The U.S. is currently targeting 30 gigawatts of installed offshore wind generation by 2030. Our new research shows that offshore wind technology can be 10 to 15 times larger than that by 2050. Offshore wind along the Eastern seaboard, Gulf of Mexico, Great Lakes, and Pacific Coast can supply more than 1,000 gigawatts of generating capacity with operational characteristics comparable and complementary to existing power plant production (i.e., more than 50% capacity factor). This would create hundreds of thousands of new jobs nationwide and attract billions in investment to revitalize port and manufacturing communities.

The Gulf of Mexico is particularly well-suited for offshore wind deployment. The region could host more than 100 gigawatts of new offshore wind by 2050. With its existing manufacturing, port, and logistics infrastructure, and skilled workforce, the region could become a hub for new offshore wind generation. Many of the requisite offshore wind labor skills, ships, and port facilities can be adapted from existing Gulf offshore oil and gas industries. The Gulf of Mexico hosts most of the U.S. shipyards able to build wind turbine installation vessels. The region is already producing ships, turbine foundations, and steel components for offshore wind farms on the east coast.

New research by Cambridge Econometrics finds that offshore wind could employ 20,000 workers in the Gulf region by 2040 and 60,000 in 2050. Billions of grant and tax-credit dollars are available to repurpose existing infrastructure for jobs and clean energy production. The areas appropriate for offshore wind development in the Gulf are so vast that large amounts of offshore wind generation can be developed without interfering with fisheries, existing offshore infrastructure and sensitive marine ecosystems.

But offshore wind has far wider benefits than just jobs. Wind energy produced offshore can add large amounts of new electric power generation to bolster electric grid reliability — particularly important given Texas’ recent blackouts and near misses. Offshore wind in Gulf waters tends to kick up when solar production drops at sundown, and offshore wind turbines are less affected by extreme cold and heat events than land-based renewable and gas generation.

Several policy changes can achieve this potential. In the near term, the federal government must accelerate the identification and assessment of offshore wind sites, and leasing and permitting in federal waters. But state leadership is also needed to tap the Gulf Coast’s offshore wind potential.

Louisiana has shown its neighbors how to get started. Its 2022 Climate Action plan set a target of 5 gigawatts of installed offshore wind capacity by 2035, prioritized planning for transmission and workforce needs, established an interagency working group to address permitting, and enacted legislation to secure state tax revenues from offshore wind developed in state waters. Ports there have responded to the policy signals by making changes to accommodate offshore wind development and ships are being built in the state’s shipyards. Plans are in place to establish an offshore wind technology research, training, and technology demonstration center, but even all this isn’t enough to establish the state as an offshore wind hub.

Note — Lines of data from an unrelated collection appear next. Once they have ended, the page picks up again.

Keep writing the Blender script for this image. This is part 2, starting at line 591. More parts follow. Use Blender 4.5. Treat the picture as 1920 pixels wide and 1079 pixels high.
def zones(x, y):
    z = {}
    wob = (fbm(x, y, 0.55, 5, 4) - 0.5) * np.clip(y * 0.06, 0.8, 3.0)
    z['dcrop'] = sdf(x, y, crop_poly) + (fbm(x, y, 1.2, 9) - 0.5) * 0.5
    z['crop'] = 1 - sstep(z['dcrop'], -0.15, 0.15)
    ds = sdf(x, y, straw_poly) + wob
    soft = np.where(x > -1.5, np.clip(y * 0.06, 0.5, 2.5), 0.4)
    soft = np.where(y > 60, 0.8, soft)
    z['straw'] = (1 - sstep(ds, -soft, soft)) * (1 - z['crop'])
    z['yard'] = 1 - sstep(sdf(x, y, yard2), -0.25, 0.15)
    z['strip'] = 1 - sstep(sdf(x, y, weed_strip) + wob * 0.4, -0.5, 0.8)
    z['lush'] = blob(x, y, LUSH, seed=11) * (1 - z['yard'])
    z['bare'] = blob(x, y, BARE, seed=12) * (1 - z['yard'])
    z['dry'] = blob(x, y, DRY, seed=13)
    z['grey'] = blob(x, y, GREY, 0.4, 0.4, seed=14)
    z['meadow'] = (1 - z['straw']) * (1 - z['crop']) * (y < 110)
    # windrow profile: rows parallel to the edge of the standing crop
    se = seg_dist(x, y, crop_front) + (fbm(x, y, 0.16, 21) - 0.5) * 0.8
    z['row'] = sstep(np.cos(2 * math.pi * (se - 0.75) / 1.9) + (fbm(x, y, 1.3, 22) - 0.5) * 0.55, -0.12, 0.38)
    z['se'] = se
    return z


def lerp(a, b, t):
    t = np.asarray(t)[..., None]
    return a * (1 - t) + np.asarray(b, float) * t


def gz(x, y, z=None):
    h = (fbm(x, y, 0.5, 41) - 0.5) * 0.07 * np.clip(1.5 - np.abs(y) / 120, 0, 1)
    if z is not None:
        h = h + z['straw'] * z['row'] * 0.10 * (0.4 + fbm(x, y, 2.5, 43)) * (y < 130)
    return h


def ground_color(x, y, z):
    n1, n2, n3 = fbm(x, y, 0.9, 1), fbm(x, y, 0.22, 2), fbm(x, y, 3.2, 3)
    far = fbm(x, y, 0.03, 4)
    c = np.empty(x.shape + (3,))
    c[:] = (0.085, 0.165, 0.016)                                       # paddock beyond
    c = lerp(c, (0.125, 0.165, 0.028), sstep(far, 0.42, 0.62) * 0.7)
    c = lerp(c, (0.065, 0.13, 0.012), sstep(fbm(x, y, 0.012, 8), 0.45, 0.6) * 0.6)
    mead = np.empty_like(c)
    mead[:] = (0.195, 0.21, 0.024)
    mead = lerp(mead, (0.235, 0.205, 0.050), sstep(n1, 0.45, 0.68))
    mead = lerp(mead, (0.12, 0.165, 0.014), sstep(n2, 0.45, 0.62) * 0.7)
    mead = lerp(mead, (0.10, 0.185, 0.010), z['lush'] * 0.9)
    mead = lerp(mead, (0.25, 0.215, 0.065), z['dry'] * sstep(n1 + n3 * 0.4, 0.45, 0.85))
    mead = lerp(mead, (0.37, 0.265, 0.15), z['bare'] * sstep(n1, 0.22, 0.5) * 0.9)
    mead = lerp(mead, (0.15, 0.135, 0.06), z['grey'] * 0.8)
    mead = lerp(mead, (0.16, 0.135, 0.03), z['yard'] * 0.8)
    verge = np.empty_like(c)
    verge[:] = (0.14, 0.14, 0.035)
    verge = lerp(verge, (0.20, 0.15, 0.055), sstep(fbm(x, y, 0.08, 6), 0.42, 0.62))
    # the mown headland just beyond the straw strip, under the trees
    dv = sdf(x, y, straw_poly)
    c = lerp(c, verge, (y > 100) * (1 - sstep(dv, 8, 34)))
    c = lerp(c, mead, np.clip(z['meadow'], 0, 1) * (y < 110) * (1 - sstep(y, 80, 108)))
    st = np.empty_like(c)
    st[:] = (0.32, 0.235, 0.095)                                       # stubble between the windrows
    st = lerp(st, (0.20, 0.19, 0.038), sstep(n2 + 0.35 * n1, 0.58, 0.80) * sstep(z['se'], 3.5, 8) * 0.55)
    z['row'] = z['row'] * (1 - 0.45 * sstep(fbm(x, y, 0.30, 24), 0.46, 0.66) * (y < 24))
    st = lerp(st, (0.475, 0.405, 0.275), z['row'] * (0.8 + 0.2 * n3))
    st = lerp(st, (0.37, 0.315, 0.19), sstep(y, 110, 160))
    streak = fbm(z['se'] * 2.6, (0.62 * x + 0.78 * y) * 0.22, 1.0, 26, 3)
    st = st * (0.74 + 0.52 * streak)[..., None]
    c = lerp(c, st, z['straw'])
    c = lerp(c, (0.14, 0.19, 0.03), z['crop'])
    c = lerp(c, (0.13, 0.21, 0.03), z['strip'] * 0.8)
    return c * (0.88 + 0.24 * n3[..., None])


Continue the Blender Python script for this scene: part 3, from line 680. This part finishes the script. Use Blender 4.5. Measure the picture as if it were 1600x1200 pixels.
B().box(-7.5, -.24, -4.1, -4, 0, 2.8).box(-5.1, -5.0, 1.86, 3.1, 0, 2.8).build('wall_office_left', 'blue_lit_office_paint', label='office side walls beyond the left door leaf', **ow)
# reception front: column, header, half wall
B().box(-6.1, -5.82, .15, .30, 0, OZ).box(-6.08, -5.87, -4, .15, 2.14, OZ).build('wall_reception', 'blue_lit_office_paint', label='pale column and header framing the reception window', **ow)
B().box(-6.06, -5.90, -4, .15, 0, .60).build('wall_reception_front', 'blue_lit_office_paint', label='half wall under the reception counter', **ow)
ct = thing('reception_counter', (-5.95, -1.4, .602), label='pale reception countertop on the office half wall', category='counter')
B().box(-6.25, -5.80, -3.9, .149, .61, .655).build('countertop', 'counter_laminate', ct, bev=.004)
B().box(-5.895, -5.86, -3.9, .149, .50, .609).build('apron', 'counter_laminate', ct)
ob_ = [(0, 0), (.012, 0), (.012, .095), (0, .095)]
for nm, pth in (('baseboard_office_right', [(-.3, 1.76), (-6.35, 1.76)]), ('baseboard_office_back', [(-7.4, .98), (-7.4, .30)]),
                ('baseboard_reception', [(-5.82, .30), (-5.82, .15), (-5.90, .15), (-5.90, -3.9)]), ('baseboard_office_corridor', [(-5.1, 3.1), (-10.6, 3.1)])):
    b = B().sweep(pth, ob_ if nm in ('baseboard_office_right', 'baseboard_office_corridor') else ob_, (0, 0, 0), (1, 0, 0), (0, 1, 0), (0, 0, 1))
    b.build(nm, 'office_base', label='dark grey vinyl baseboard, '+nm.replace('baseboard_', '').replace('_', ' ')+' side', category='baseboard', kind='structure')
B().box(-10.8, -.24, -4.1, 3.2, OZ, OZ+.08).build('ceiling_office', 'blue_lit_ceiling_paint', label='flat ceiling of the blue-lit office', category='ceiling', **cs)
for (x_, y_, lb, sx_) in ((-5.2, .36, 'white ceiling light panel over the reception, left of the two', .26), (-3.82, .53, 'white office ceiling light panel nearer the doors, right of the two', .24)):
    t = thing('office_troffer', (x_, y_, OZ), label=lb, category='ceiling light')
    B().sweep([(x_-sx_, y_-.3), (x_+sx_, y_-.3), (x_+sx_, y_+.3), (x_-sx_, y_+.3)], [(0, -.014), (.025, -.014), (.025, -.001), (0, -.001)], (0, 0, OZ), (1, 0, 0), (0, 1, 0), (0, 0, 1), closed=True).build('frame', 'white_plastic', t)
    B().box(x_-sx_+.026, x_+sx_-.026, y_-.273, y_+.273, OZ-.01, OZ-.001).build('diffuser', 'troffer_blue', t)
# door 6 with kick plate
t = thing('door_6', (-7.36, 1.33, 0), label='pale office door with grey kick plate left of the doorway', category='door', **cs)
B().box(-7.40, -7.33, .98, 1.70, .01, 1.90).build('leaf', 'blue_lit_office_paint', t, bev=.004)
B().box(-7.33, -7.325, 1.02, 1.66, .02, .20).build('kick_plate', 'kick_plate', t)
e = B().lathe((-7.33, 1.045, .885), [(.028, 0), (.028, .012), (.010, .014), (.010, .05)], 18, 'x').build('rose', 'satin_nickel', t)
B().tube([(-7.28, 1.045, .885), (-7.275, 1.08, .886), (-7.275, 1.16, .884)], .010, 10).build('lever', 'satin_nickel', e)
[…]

A recent roundtable event organized by C2ES recommended, among other things, that the state take three steps. First, map out the unique roles each of Louisiana’s ports could play in the offshore wind industry. Second, open public utility commission dockets to consider how to interconnect and provide transmission support for new offshore wind projects. Third, undertake initiatives to prepare its workforce for offshore wind development.

Meanwhile, Texas stands in stark contrast, turning a blind eye to offshore wind energy, despite being desperately short of electricity during extreme winter and summer weather. The ultimate result may be that Louisiana’s ports and industries become the region’s offshore wind port and manufacturing hub for project development in waters off the Texas coast.

Texas’ policymakers could take a better approach by actively coordinating infrastructure and supply chain development with Louisiana, and pushing together for federal dollars to de-risk port and vessel construction through revenue guarantees for port and ship owners.

Punishing heat waves gripped the Gulf this summer, straining the electric grid to its limits. It’s a harbinger of things to come. Offshore wind can supply large new power supplies and help make electric power systems more reliable. The Gulf Coast states could be global leaders in this new industry, building a stronger economy and more resilient grid along the way.